I don't recall him ever saying 's' was required, but it is one he used
commonly. As you note, he also used 'n' a lot.
I suspect that JCB used -s because, as suggested, it
was familiar, but also because he took it to be a minimal addition (talking
about {romas} for Rome, he notes how little the mere -s would bother a Roman,
though he is contrasting it with the effect of dropping the last syllable.

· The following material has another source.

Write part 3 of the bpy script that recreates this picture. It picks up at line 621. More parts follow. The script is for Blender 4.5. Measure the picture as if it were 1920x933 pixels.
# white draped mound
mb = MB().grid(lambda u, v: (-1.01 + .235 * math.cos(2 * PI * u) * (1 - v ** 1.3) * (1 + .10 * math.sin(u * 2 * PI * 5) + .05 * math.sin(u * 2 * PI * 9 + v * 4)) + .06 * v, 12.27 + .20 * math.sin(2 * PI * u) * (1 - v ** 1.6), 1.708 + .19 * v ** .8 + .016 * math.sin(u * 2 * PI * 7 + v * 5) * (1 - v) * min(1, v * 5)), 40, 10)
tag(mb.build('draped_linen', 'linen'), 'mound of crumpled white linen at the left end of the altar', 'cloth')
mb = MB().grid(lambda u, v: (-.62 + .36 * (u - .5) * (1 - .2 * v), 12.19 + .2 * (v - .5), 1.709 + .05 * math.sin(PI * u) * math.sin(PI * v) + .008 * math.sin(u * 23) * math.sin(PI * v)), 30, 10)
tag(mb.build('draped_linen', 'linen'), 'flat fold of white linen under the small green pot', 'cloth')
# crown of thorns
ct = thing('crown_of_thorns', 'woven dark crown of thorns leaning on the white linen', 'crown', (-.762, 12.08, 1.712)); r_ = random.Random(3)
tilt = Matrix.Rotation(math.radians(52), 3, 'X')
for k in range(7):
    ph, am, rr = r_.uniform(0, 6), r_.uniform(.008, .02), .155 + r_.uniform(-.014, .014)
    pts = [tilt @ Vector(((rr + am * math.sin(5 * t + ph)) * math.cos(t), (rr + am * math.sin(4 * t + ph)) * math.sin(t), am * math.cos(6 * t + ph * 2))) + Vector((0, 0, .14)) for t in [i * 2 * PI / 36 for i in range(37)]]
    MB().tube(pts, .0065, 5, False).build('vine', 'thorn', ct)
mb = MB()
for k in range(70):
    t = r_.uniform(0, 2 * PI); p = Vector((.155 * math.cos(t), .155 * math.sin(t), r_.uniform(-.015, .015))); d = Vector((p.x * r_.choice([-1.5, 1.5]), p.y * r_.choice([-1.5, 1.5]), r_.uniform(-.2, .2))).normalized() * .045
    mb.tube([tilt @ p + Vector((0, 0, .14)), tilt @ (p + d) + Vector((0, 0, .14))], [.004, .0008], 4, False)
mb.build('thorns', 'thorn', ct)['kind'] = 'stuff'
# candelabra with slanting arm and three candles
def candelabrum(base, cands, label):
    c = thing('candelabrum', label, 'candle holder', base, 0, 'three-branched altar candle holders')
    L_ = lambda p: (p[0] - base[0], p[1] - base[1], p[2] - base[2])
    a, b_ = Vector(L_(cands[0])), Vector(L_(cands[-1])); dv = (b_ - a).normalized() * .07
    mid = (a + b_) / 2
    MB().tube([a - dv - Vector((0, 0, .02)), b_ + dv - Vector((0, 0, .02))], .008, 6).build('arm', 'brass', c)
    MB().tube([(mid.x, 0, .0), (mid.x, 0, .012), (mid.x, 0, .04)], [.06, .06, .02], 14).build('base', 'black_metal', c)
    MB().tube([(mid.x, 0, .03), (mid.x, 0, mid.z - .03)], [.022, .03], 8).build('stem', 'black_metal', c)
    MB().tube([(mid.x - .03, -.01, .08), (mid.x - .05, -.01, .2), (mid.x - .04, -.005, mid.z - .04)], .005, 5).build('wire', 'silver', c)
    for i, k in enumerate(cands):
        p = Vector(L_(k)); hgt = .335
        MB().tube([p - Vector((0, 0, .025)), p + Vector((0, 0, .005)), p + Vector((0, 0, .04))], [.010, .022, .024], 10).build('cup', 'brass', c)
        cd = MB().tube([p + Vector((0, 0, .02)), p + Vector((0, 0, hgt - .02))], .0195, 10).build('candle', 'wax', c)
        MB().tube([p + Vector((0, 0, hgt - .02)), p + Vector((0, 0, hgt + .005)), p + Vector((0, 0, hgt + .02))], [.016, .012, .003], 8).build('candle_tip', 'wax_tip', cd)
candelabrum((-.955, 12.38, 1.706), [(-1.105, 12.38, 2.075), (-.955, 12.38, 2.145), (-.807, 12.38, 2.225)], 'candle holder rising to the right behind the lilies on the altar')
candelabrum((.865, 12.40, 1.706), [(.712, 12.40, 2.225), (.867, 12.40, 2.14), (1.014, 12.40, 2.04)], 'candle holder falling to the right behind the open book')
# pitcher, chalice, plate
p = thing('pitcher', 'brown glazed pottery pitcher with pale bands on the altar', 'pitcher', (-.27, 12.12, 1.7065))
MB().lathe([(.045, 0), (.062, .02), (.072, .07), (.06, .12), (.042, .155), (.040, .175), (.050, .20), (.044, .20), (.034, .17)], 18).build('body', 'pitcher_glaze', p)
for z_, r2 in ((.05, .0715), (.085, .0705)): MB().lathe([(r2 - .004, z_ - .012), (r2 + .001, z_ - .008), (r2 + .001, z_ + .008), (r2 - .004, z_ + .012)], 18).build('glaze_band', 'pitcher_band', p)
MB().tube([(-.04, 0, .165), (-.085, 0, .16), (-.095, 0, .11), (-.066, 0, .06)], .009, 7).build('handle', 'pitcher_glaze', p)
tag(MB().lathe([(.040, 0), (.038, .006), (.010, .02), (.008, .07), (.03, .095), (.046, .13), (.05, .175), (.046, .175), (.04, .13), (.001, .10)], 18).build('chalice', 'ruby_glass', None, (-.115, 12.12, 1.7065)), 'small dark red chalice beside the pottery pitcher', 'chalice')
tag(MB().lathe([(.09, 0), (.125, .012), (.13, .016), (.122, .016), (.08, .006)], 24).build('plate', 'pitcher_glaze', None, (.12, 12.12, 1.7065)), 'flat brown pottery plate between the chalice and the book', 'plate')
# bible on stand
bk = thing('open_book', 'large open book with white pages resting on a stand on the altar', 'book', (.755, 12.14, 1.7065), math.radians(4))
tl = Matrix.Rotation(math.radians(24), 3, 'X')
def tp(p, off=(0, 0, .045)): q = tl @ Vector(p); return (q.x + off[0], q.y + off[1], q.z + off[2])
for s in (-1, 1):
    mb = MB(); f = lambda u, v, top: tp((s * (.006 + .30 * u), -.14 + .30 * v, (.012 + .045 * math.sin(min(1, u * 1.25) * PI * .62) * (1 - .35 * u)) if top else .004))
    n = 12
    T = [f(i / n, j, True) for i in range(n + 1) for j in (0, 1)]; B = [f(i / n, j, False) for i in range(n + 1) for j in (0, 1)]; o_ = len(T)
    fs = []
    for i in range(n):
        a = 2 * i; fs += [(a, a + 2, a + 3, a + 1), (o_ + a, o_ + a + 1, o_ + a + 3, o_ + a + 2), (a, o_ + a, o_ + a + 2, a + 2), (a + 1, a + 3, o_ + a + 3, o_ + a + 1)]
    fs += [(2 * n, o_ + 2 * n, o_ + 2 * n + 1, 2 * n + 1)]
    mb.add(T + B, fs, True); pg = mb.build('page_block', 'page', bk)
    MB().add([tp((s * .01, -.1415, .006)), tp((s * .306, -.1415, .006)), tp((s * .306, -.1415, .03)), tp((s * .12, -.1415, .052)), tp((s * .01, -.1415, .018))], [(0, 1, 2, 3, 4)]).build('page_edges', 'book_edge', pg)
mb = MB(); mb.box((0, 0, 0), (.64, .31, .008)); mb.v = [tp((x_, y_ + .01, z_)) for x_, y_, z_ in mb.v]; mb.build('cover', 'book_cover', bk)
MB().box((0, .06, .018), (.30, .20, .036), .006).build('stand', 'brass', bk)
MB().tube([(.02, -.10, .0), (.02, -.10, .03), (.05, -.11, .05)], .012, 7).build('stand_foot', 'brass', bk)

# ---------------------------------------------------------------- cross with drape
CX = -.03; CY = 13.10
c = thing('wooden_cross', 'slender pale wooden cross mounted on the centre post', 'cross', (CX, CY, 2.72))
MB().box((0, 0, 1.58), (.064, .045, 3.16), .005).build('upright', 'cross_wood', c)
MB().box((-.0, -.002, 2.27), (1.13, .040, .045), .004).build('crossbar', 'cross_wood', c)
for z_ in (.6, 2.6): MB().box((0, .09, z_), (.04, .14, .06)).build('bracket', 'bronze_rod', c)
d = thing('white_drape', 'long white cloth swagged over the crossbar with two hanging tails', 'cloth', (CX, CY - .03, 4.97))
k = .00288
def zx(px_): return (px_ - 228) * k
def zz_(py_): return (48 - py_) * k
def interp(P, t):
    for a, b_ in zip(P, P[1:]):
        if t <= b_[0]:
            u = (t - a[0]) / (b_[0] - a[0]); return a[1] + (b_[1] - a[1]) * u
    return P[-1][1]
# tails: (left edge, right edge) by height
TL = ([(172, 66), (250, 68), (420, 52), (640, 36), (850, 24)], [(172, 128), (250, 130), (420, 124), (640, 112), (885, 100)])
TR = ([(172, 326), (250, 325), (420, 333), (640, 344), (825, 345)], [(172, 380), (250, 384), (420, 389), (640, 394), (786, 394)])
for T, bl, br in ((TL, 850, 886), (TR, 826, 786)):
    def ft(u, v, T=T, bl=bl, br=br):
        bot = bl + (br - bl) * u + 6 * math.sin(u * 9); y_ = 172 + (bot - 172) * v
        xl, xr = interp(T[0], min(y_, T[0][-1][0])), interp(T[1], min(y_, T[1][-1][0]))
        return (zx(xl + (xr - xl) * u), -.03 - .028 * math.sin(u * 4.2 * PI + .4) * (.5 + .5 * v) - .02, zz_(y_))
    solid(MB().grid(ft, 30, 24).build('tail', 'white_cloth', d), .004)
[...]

He makes a similar comment about {paRIS} for French). Lojban's preference
for s probably is inherited. The preference for n probably is, too; it
appeared in constructed names first where it was vaguely justified
({loglentan, the last element from {takna}) then where it was not. It was
also used to make names out of cmavo ({nen}, One). Again this is familiar
and minimal (in some sense) and, I suspect, the symmetry of {nen}, the most
common case, was appealing to JCB. Both of these rules or patterns might
have been generalized in Lojban's more relaxed atmosphere.
There was one other conscious reason for MY using "n". This was also a
conscious letter choice in a small number of gismu that were made wherein
it did not matter what consonant was chosen in a given position; I later
regretted this because of rafsi collisions. It is a syllable-ending
consonant that is phonologically acceptable in many languages that prefer
to avoid CVC syllables. It therefore probably sounds more pleasant to a
speaker of such languages.
In addition, because of the mapping of Chinese phonemes it is also the most
common syllable ending consonant in Lojban, with r and s and c also in
there. Thus rafsi using n are common and names built to emulate lujvo or
to chop a character off a gismu will tend to end in these letters (JCB's
dog's name: "cimr"). I think that s and c occur so much in the language
that I get sibilant-tired, and so I avoid using them in names. I don't
know why I never end names with 'r'.
lojbab
----
lojbab lojbab@lojban.org
Bob LeChevalier, President, The Logical Language Group, Inc.